Campo Santo
Page 3
* Feuding Conflict and Banditry in Nineteenth-Century Corsica (Cambridge University, 1988).
The Alps in the Sea
Once upon a time Corsica was entirely covered by forest. Story by story it grew for thousands of years in rivalry with itself, up to heights of fifty meters and more, and who knows, perhaps larger and larger species would have evolved, trees reaching to the sky, if the first settlers had not appeared and if, with the typical fear felt by their own kind for its place of origin, they had not steadily forced the forest back again.

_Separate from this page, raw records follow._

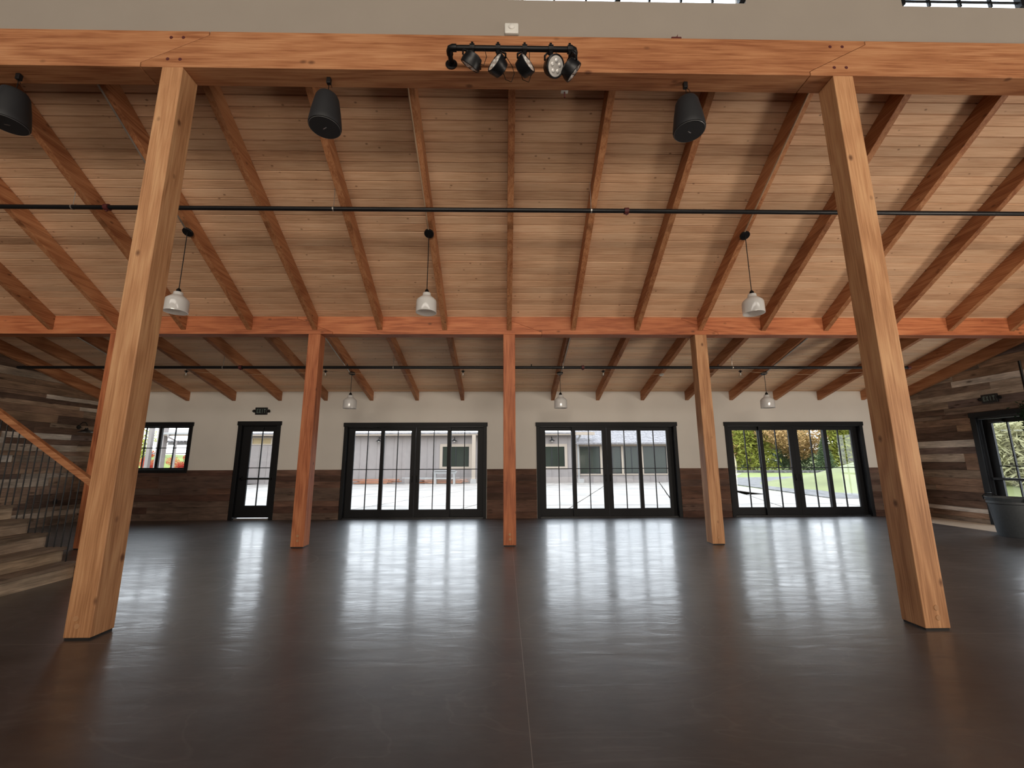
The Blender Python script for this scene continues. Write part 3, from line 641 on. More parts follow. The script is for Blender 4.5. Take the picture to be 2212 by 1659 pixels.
# ================================================================== PENDANTS
def pendant(x, y, zc, zs, rs, label, slope, group):
    r = empty('pendant_light', (x, y, zs)); tag(r, label, 'pendant light', group)
    H = 0.335; R = rs
    d = Vector((0, slope, 1)).normalized()
    MB().lathe([(0, 0.0), (0.068, 0.0), (0.074, 0.008), (0.074, 0.03), (0.0, 0.03)], (x, y, zc - 0.028), d, 22).build('canopy', M['blacks'], r, smooth=True)
    MB().tube([(x, y, zc - 0.02), (x, y, zs + H + 0.02)], 0.006, 8).build('cord', M['iron'], r, smooth=True)
    MB().lathe([(0.0, 0.055), (0.012, 0.055), (0.030, 0.03), (0.032, 0.0), (0.052, -0.006), (0.052, -0.02), (0, -0.02)], (x, y, zs + H - 0.02), (0, 0, 1), 18).build('holder', M['iron'], r, smooth=True)
    k = R / 0.15
    pr = [(0.058 * k, H - 0.03), (0.061 * k, H - 0.055), (0.066 * k, H - 0.075), (0.105 * k, H - 0.105), (0.140 * k, H - 0.14), (0.148 * k, H - 0.16), (0.150 * k, H - 0.19), (0.152 * k, 0.02), (0.150 * k, 0.0),
          (0.146 * k, 0.0), (0.147 * k, 0.02), (0.144 * k, H - 0.19), (0.134 * k, H - 0.146), (0.10 * k, H - 0.11), (0.06 * k, H - 0.08), (0.055 * k, H - 0.055), (0.053 * k, H - 0.03)]
    MB().lathe(pr, (x, y, zs), (0, 0, 1), 40).build('shade', M['opal'], r, smooth=True)
    MB().lathe([(0.0, 0.13), (0.014, 0.125), (0.016, 0.07), (0.03, 0.045), (0.034, 0.02), (0.025, -0.006), (0.0, -0.015)], (x, y, zs + 0.12), (0, 0, 1), 16).build('bulb', M['whitep'], r, smooth=True)
    return r
UPX = [(XC - 4 * S - 0.03, 'white opal glass pendant partly hidden behind the big left post'), (XC - S - 0.03, 'white opal glass pendant hanging in the upper ceiling, left of centre'), (XC + 3 * S, 'white opal glass pendant in the upper ceiling beside the big right post')]
for x, lab in UPX:
    pendant(x, 5.93, up_raf(5.93) - 0.0, 3.615, 0.15, lab, 0.6, 'upper row of pendant lights')
LPX = [(XC - 3 * S, 'small far pendant above the left sliding door, by the reddish left post'), (XC + S, 'small far pendant above the middle sliding door'), (XC + 5 * S, 'small far pendant above the right sliding door')]
for x, lab in LPX:
    pendant(x, 9.66, lo_raf(9.66) - 0.0, 2.655, 0.15, lab, 0.28, 'lower row of pendant lights')

# ================================================================== SPEAKERS
def speaker(x, label, yaw):
    zt, zb = 5.40, 5.01; y = 3.99
    r = empty('pendant_speaker', (x, y, zb)); tag(r, label, 'speaker', 'black speakers hanging under the near beam')
    MB().lathe([(0.0, 0.41), (0.07, 0.405), (0.105, 0.385), (0.122, 0.35), (0.148, 0.20), (0.165, 0.07), (0.170, 0.02), (0.166, 0.0), (0.158, -0.003), (0.0, -0.003)], (x, y, zb), (0, 0, 1), 40).build('shell', M['speaker'], r, smooth=True)
    MB().lathe([(0.0, 0.006), (0.154, 0.002), (0.158, -0.004), (0.155, -0.009), (0.0, -0.010)][::-1], (x, y, zb), (0, 0, 1), 40).build('grille', M['grille'], r, smooth=True)
    MB().lathe([(0.156, -0.002), (0.1605, -0.006), (0.157, -0.010), (0.154, -0.0065), (0.156, -0.002)], (x, y, zb), (0, 0, 1), 40).build('rim', plain_rim, r, smooth=True)
    ca, sa = math.cos(yaw), math.sin(yaw)
    bd = MB(); v = []
    for sx_, sy_ in ((-1, -1), (1, -1), (1, 1), (-1, 1)):
        px, py = sx_ * 0.024, sy_ * 0.004; v.append((x + px * ca - py * sa, y + px * sa + py * ca))
    bd.prism(v, 2, zb - 0.014, zb - 0.0101).build('badge', M['silver'], r)
    MB().box(x - 0.022, x + 0.022, y - 0.02, y + 0.02, 5.56, ZNB).build('mount', M['blacks'], r, bevel=0.004)
    MB().tube([(x, y, 5.57), (x + 0.004, y, 5.52), (x, y, zb + 0.40)], 0.004, 6).tube([(x + 0.01, y, 5.57), (x + 0.035, y - 0.01, 5.53), (x + 0.045, y - 0.01, 5.50)], 0.003, 6).build('cable', M['iron'], r, smooth=True)
plain_rim = plain('grille_rim', (0.10, 0.10, 0.10), 0.4)
speaker(-5.30, 'black hanging speaker cut off by the left edge, left of the big left post', 0.3)
speaker(-1.94, 'black hanging speaker left of the stage light bar', -0.5)
speaker(2.035, 'black hanging speaker right of the stage light bar', 0.5)

# ================================================================== STAGE LIGHT BAR
def torus_arc(c, a, b_, r, t0, t1, n=6):
    return [Vector(c) + Vector(a) * math.cos(t0 + (t1 - t0) * k / n) * r + Vector(b_) * math.sin(t0 + (t1 - t0) * k / n) * r for k in range(n + 1)]
bar = empty('pipe_bar', (0.07, YN, 5.70)); tag(bar, 'black iron pipe bar with flanges fixed to the near beam, carrying stage lights', 'pipe bar')
zb, yb_ = 5.705, 3.685; x0, x1 = -0.575, 0.745
MB().tube([(x0, YN - 0.01, zb), (x0, yb_ + 0.035, zb), (x0 + 0.01, yb_ + 0.010, zb), (x0 + 0.035, yb_, zb), (x1 - 0.035, yb_, zb), (x1 - 0.01, yb_ + 0.010, zb), (x1, yb_ + 0.035, zb), (x1, YN - 0.01, zb)], 0.027, 14).build('pipe', M['iron'], bar, smooth=True)
for xx in (x0, x1):
    MB().lathe([(0, 0), (0.062, 0), (0.064, 0.012), (0.040, 0.016), (0.036, 0.035), (0.0, 0.035)], (xx, YN, zb), (0, -1, 0), 22).build('flange', M['iron'], bar, smooth=True)
    s_ = 1 if xx == x0 else -1
    MB().tube([(xx, yb_ + 0.07, zb), (xx, yb_ + 0.035, zb), (xx + s_ * 0.01, yb_ + 0.010, zb), (xx + s_ * 0.035, yb_, zb), (xx + s_ * 0.075, yb_, zb)], 0.036, 14).build('elbow', M['iron'], bar, smooth=True)
def stage_light(x, aim, label, drop=0.20, dx=0.0, cable=1):
    r = empty('stage_light', (x, yb_, zb)); tag(r, label, 'stage light', 'stage lights on the pipe bar')
    MB().lathe([(0.030, -0.025), (0.040, -0.025), (0.042, 0.0), (0.040, 0.025), (0.030, 0.025)], (x, yb_, zb), (1, 0, 0), 18).box(x - 0.012, x + 0.012, yb_ - 0.012, yb_ + 0.012, zb + 0.035, zb + 0.07).box(x - 0.016, x + 0.016, yb_ - 0.016, yb_ + 0.016, zb - 0.085, zb - 0.03).build('clamp', M['iron'], r)
    c = Vector((x + dx, yb_ - 0.02, zb - drop)); d = Vector(aim).normalized()
    side = d.cross(Vector((0, 0, 1))).normalized()
    if abs(side.dot(Vector((1, 0, 0)))) < 0.1 and side.length == 0: side = Vector((1, 0, 0))
    top = Vector((x, yb_, zb - 0.08)); R = 0.118
    yk = MB()
    pts = [c + side * R, c + side * R + Vector((0, 0, 0.05)), top + side * 0.05, top - side * 0.05, c - side * R + Vector((0, 0, 0.05)), c - side * R]
    yk.tube(pts, 0.010, 6); yk.build('yoke', M['iron'], r)
    MB().lathe([(0.0, -0.075), (0.05, -0.075), (0.085, -0.06), (0.095, -0.02), (0.103, 0.0), (0.105, 0.045), (0.098, 0.050), (0.092, 0.044), (0.0, 0.036)], c, d, 28).build('housing', M['blacks'], r, smooth=True)
    MB().lathe([(0.0, 0.0455), (0.088, 0.0455), (0.091, 0.042), (0.091, 0.036)], c, d, 28).build('lens', M['lens'], r, smooth=True)
    a = d.orthogonal().normalized(); b_ = d.cross(a)
    for k in range(5):
        t_ = 2 * PI * k / 5 + 0.3; q = c + (a * math.cos(t_) + b_ * math.sin(t_)) * 0.048
        MB().lathe([(0, 0.056), (0.012, 0.055), (0.019, 0.050), (0.020, 0.0456)], q, d, 12).build('led_cell', M['led'], r, smooth=True)
    if cable:
        bk = c - d * 0.07
        MB().tube([bk, bk + Vector((0.03, 0.02, -0.08)), bk + Vector((0.09, 0.0, -0.13)), bk + Vector((0.12, -0.02, -0.05)), bk + Vector((0.10, 0, 0.06)), Vector((x + 0.05, yb_, zb - 0.03))], 0.0035, 6).build('cable', M['iron'], r, smooth=True)
stage_light(-0.335, (-0.50, 0.50, -0.70), 'black stage light tilted left, first beside the left flange', 0.19)
stage_light(-0.065, (-0.70, -0.63, 0.25), 'black stage light tilted right with a looped cable, second from the left flange', 0.235)
stage_light(0.215, (0.70, -0.63, 0.25), 'black stage light in the middle of the pipe bar, tilted left', 0.235)
stage_light(0.490, (0.45, -0.62, -0.62), 'black stage light turned to the room, its five round lenses showing', 0.235, 0.02)
stage_light(0.690, (0.75, 0.27, -0.60), 'black stage light tilted right, last beside the right flange', 0.27)
# fire alarm and small fittings on the upper wall and beam
r = empty('fire_alarm', (0.083, 3.905, 6.125)); tag(r, 'white square fire alarm on the upper wall above the light bar', 'fire alarm')
MB().box(0.005, 0.160, 3.865, 3.905, 6.125, 6.262).build('case', M['whitep'], r, bevel=0.012)
MB().lathe([(0.0, 0.022), (0.02, 0.02), (0.034, 0.012), (0.038, 0.0)], (0.083, 3.865, 6.205), (0, -1, 0), 24).build('strobe', M['whitep'], r, smooth=True)
r = empty('bracket', (1.93, 3.9, ZNT)); tag(r, 'small dark red bracket standing on top of the near beam', 'bracket')
MB().box(1.875, 1.985, 3.80 + 0.076, 3.90, ZNT, ZNT + 0.02).build('plate', M['redplate'], r)
MB().prism([(1.90, ZNT + 0.02), (1.945, ZNT + 0.02), (1.95, ZNT + 0.065), (1.935, ZNT + 0.03)], 1, 3.88, 3.886).build('tab', M['redplate'], r)
r = empty('ceiling_sprinkler', (0.695, 4.12, 5.58)); tag(r, 'small sprinkler head poking out under the near beam below the last stage light', 'sprinkler')
MB().box(0.655, 0.735, 4.107, 4.15, 5.632, 5.645).build('plate', M['whitep'], r)
MB().tube([(0.695, 4.13, 5.73), (0.695, 4.13, 5.56)], 0.009, 8).build('stem', M['redplate'], r)

# ================================================================== SPRINKLER PIPES
def pipe(y, z, r_, xa, xb, label, hang, coup, raf, cap=False, heads=()):
    r = empty('sprinkler_pipe', ((xa + xb) / 2, y, z)); tag(r, label, 'pipe', 'black sprinkler pipes')
    MB().tube([(xa, y, z), (xb, y, z)], r_, 14).build('pipe_run', M['blacks'], r, smooth=True)
    for x in hang:
        top = raf(y)
        n = round((x - XC) / S); 
        h = MB(); h.lathe([(r_ + 0.001, -0.008), (r_ + 0.006, -0.008), (r_ + 0.006, 0.008), (r_ + 0.001, 0.008)], (x, y, z), (1, 0, 0), 18)
        h.tube([(x, y, z + r_), (x, y, raf(y) + 0.24)], 0.0045, 6); h.build('hanger', M['steel'], r)
    for x in coup:
        MB().lathe([(r_, -0.03), (r_ + 0.014, -0.03), (r_ + 0.016, 0.03), (r_, 0.03)], (x, y, z), (1, 0, 0), 18).box(x - .012, x + .012, y - 0.01, y + 0.01, z - r_ - 0.03, z - r_).build('coupling', M['redplate'], r)
    for x in heads: MB().tube([(x, y, z + r_ - 0.005), (x, y, z + r_ + 0.04)], 0.011, 8).build('sprinkler_stub', M['blacks'], r)
    if cap: MB().lathe([(0, 0.05), (0.03, 0.05), (0.042, 0.03), (0.042, -0.03), (r_, -0.03)], (xb, y, z), (1, 0, 0), 16).build('end_cap', M['redplate'], r)
pipe(5.45, 4.985, 0.031, XL + 0.03, XR - 0.03, 'long black sprinkler pipe crossing under the upper ceiling slope', (-6.067, -2.427, 1.249, 4.9), (-5.589, 1.757), up_raf)
pipe(9.20, 3.522, 0.033, XL + 0.03, 9.25, 'long black sprinkler pipe crossing under the lower ceiling slope', (-6.247, -2.481, 1.32, 5.18), (-5.86, 1.771), lo_raf, True, (-3.51, 0.61, 4.861))
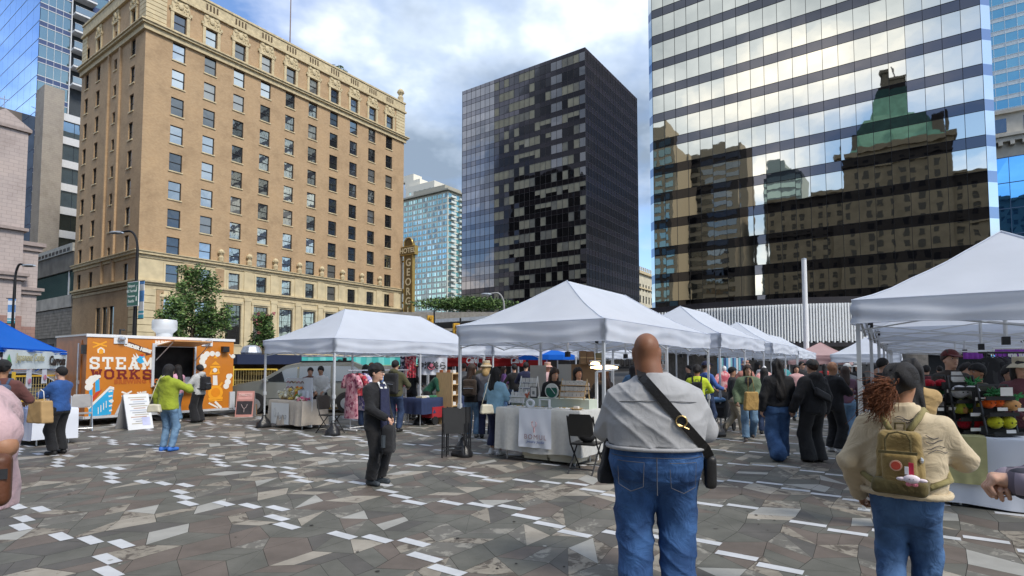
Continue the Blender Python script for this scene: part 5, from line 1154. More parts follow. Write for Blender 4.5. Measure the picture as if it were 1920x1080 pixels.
t = thing('photo_frame', 'black edged picture frame standing on the sage riser', 'frame', (*loc_of(CT, .6, 1.62), 1.07), GRID); m = MB(); m.box(0, .02, 0, .15, 0, .2); m.build('frame', blackm, t); m = MB(); m.box(-.004, 0, .015, .135, .02, .185); pc_ = m.build('card', card, t); m = MB(); m.box(-.006, -.004, .05, .1, .06, .12); m.build('picture', mat('picture_grey', (.25, .26, .25), .7), pc_)
t = thing('round_plaque', 'round dark green and white plaque standing on the sage riser', 'plaque', (*loc_of(CT, .6, 1.22), 1.07), GRID); m = MB(); m.tube([(0, .1, .13), (.02, .1, .13)], .135, 24); m.build('disc', mat('plaque_white', (.65, .66, .62), .5), t)
m = MB(); m.add([(-.004, .1 + .115 * math.cos(a), .13 + .115 * math.sin(a)) for a in np.linspace(2.6, 6.8, 16)], [tuple(range(16))]); m.build('green_field', dgreen, t, fix=False)
m = MB(); m.bar((-.008, .02, .08), (-.008, .13, .2), .015, .004); m.build('stroke', white, t)
t = thing('tape_ring', 'small white ring display on the front of the grey linen table', 'display', (*loc_of(CT, .35, 1.6), .915), GRID); m = MB(); m.tube([(0, .07 * math.cos(a), .075 + .06 * math.sin(a)) for a in np.linspace(0, 6.283, 20)], .022, 8, caps=False); m.build('ring', white, t)
t = thing('box_frame', 'open pale box frame on the front of the grey linen table', 'frame', (*loc_of(CT, .4, 1.25), .915), GRID); m = MB(); m.box(0, .05, 0, .02, 0, .15); m.box(0, .05, .19, .21, 0, .15); m.box(0, .05, .02, .19, 0, .015); m.box(0, .05, .02, .19, .135, .15); m.build('frame', white, t); m = MB(); m.box(.05, .055, 0, .21, 0, .15); m.build('backing', paleg, t)
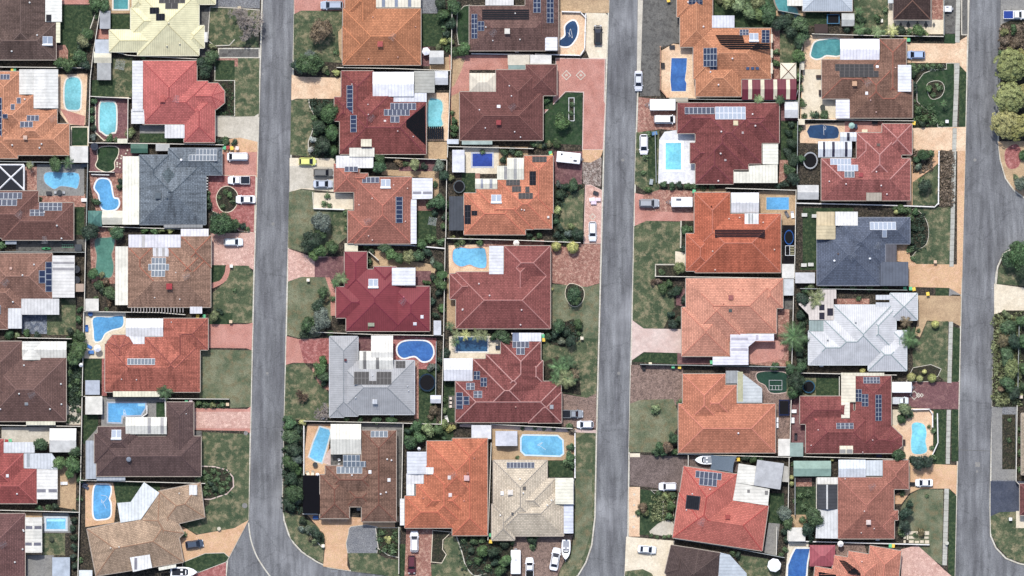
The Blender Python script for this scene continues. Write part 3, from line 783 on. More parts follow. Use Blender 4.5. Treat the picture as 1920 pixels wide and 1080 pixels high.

The degradation of the most highly developed plant species is a process known to have begun near what we call the cradle of civilization. Most of the high forests that once grew all the way to the Dalmatian, Iberian, and North African coasts had already been cut down by the beginning of the present era. Only in the interior of Corsica did a few forests of trees towering far taller than those of today remain, and they were still being described with awe by nineteenth-century travelers, although now they have almost entirely disappeared. Of the silver firs that were among the dominant tree species of Corsica in the Middle Ages, standing everywhere in the mists clinging to the mountains, on overshadowed slopes and in ravines, only a few relics are now left in the Marmano valley and the Forêt de Puntiello; and on a walk there, a remembered image came into my mind of a forest in the Innerfern through which I had once gone as a child with my grandfather.